Photographer (and scientist!) Melissa Esterby,
AKA Captain of the Ship, presents our first photo
Take 10 editorial. Find more of Melissa here.

In Reality Bites, Janeane Garofalo’s character Vickie had the right idea: “I want first kisses, I want passion the whole way through.” 

Generally, I dislike the concept of dating. It seems like so much work to get to the place where you’re able to have a conversation with a few eyebrow raises, or, more specifically, spend 30 minutes driving to the Ace Hotel totally in-sync on the finer points of Billy Ocean’s career. This is what I look for in a prospective partner, but if you’re pacing for a slow, organic reveal instead of a skip-to-the-fourteenth date rush job (courtesy of dating site questionnaires and an over-involved Mom), you’ll pass through a series of firsts. The First Date is going to happen once you get past your crippling social anxiety (is that just me?), so you might as well enjoy the entire experience, including getting ready.
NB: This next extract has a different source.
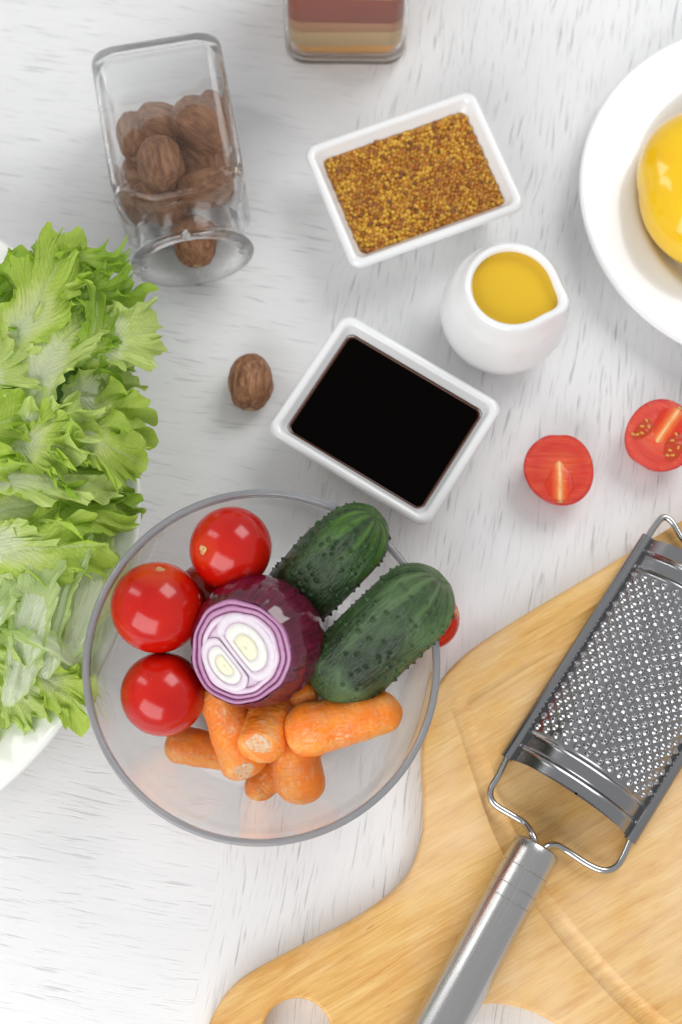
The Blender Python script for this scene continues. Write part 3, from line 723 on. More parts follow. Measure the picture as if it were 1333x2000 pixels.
def carrot(p0, p1, r0, r1, label, seed, cut=0, bend=.15):
    """p0: end of radius r0 (origin), p1: other end"""
    L = float(np.linalg.norm(np.asarray(p1) - np.asarray(p0)))
    def fn(U, Vv):
        x = L * (.5 - .5 * np.cos(Vv * np.pi)) * .5 + L * Vv * .5; t = x / L
        rad = r0 + (r1 - r0) * t ** 1.3
        flat = .80 if cut else 1.0
        e0 = np.clip(1 - x / (r0 * flat), 0, 1); e1 = np.clip(1 - (L - x) / (r1 * 1.1), 0, 1)
        rad = rad * (1 - e0 ** (2.6 if cut else 2.2)) ** .5 * (1 - e1 ** 2.2) ** .5
        th = U * 2 * np.pi
        d = np.stack([0 * x, np.cos(th), np.sin(th)], 1)
        V = np.stack([x, 0 * x, bend * np.sin(t * np.pi)], 1) + d * rad[:, None]
        k = .045 * snoise(V, seed, 1.2) + .022 * snoise(V * [1.5, 1, 1], seed + 1, 3.5) + .008 * snoise(V * [3, 1, 1], seed + 2, 9)
        return V + d * k[:, None] * np.clip(rad / .4, 0, 1)[:, None]
    V, F, uv = grid(fn, 110, 130, wu=True)
    if cut:
        x_ = Vector(np.asarray(p1) - np.asarray(p0)).normalized(); up = Vector((0, 0, 1)); z_ = (up - x_ * up.dot(x_)).normalized(); y_ = z_.cross(x_)
        M3 = (Matrix((x_, y_, z_)).transposed().to_4x4() @ Matrix.Rotation(seed, 4, 'X')).to_3x3()
        d_ = np.array((M3.inverted() @ Vector(cut).normalized())[:]); dots = V @ d_; h_ = dots.max() - .13
        hit = dots > h_; V = V - d_[None] * np.clip(dots - h_, 0, None)[:, None] * .85; ctr_ = V[hit].mean(0) + d_ * (h_ - (V[hit].mean(0) @ d_))
        e1 = np.cross(d_, [0, 0, 1.]); e1 /= np.linalg.norm(e1); e2 = np.cross(d_, e1)
        q = V[hit] - ctr_; r1_, r2_ = np.abs(q @ e1).max(), np.abs(q @ e2).max()
    o = link_mesh('baby_carrot', V, F, M_CAR); align(o, p0, p1, roll=seed)
    tag(o, label, 'carrot', 'baby carrots in the glass bowl')
    if cut:
        V, F, uv = lathe([(.001, .0), (.5, .02), (.82, .02), (.90, .0), (.93, -.10), (.001, -.12)][::-1], 48, lambda T, r_, z_: 1 + .07 * np.sin(3 * T + seed) + .05 * np.sin(5 * T))
        V[:, 2] += .018 * snoise(V, seed, 9.0) + .02
        W_ = ctr_ + e1 * (V[:, :1] * r1_) + e2 * (V[:, 1:2] * r2_) + d_ * V[:, 2:3]
        link_mesh('cut_end', W_, F, M_CUT, o, sharp=50)
    return o
carrot(P(322, 1452, 2.3), P(470, 1480, 1.9), .80, .72, 'low orange carrot poking out left beneath the lowest tomato', 31)
carrot(P(486, 1520, 3.9), P(415, 1320, 4.6), 1.06, 1.0, 'longest orange carrot slanting from the lowest tomato, with a cut lower end', 32, cut=(.15, -.62, .62))
carrot(P(502, 1478, 5.6), P(540, 1330, 3.6), 1.04, .9, 'short carrot below the onion with its cut end facing up', 33, cut=(-.12, -.50, .86))
carrot(P(622, 1352, 4.9), P(560, 1370, 4.2), .62, .55, 'small carrot tip peeking out between the onion and front cucumber', 34)
carrot(P(556, 1436, 5.4), P(786, 1386, 5.0), 1.24, .86, 'thick speckled carrot lying crosswise below the front cucumber', 35, bend=.1)
carrot(P(594, 1570, 3.0), P(580, 1430, 3.9), 1.14, 1.0, 'stubby rounded carrot under the crosswise carrot', 36)
carrot(P(484, 1558, 1.7), P(640, 1430, 2.0), .74, .75, 'deeper orange carrot resting lowest in the bowl', 37)
carrot(P(545, 1500, 2.6), P(585, 1400, 2.8), .7, .7, 'carrot sliver seen between the cut carrots and the stubby one', 38)

# ------------------------------------------------------------------ salad bowl and lettuce
sbc = (-25.63, -1.02)
sb = empty('salad_bowl', (sbc[0], sbc[1], 0), 0, 'large shallow white bowl full of torn green lettuce', 'bowl')
prof = smooth_profile([(.001, .3), (8.0, .25), (8.6, 0), (9.2, .1), (11.5, .9), (14.2, 2.1), (16.0, 3.2), (16.42, 3.55), (16.48, 3.68), (16.38, 3.76), (16.2, 3.7), (15.6, 3.35), (14.0, 2.5), (11.3, 1.3), (8.5, .65), (.001, .6)], 140)
V, F, uv = lathe(prof, 200); link_mesh('bowl_body', V, F, porcelain('cream_porcelain', (.86, .86, .82)), sb)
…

Here are ten places to get pretty awesome while your Xanex starts working

 


TOP TEN PLACES

TO GO BEFORE A

FIRST DATE


 

1 — YOUR BEDROOM:
Get excited. Turn up the Hall & Oates. Don’t break the bed.


2 — RUNYON CANYON:
Take your dog. Veer off the cement to the left and hit the big hill. Think you’re a tough SOB for making
it to the top. Breathe in the entirety that is Los Angeles. Realize this is a very large city. Remind yourself if tonight is a shit show, there are another 7 million people over the age of 18 in LA County. Feel good about math.


3 — SLAUSON DONUT:
All that jumping and hiking? You should probably treat yourself to something healthy.
Like a glazed donut.


4 — TRADER JOES:
You realize you have no toilet paper. Or frozen mini tamales. Or box wine. Grabbing a shopping cart,
you run into Angelyne. Consider buying a t-shirt out of her car to wear tonight. Wonder if her lack of credit card reader is a sign. Make a mental note to buy eyeliner.


5 — GENERAL BARBERSHOP:
With a few hours left before you should commit to a shower, decide on a haircut. At an entirely
new salon. Cruise Melrose and stop where the signage is the best. Let Emzie Ducati do you.
He compliments you on your sandals then asks why you haven’t had a pedicure. Let this man
cut your hair for the first time in 7 months because anyone that can both shame and flatter
you simultaneously deserves your money.


6 — THE NEVER OPEN STORE:
THIS STORE IS NEVER OPEN.


7 — SEXX UNIVERSITY:
On your way to your car, you pass Sexx University and remember you like to learn. As it turns out,
your date is having his photo taken, having procured a certificate naming “Truck” a “Master of
Sexual Administration.” You’re pretty sure your date’s name is Jeff. The sweet owners decide that
it’s just better if they take a couples photo and send you on your way. Realize that if you decide
to stay together, this will be the first photographical evidence of your relationship.


8 — INTERNATIONAL SILKS AND WOOLENS:
Having survived a situation you still are piecing together, you remember your favorite cardigan
is in need of repair. You head to International Silks and Woolens because you want a button
and a notion. You will return for the feather.


9 — MUNKY KING:
You have a thing for zombies.


10 — MOONLIGHT ROLLERWAY:
You get dressed, grab your Riedell Wicked’s and call him for a change of plans. There’s always time for some roll bounce before dinner.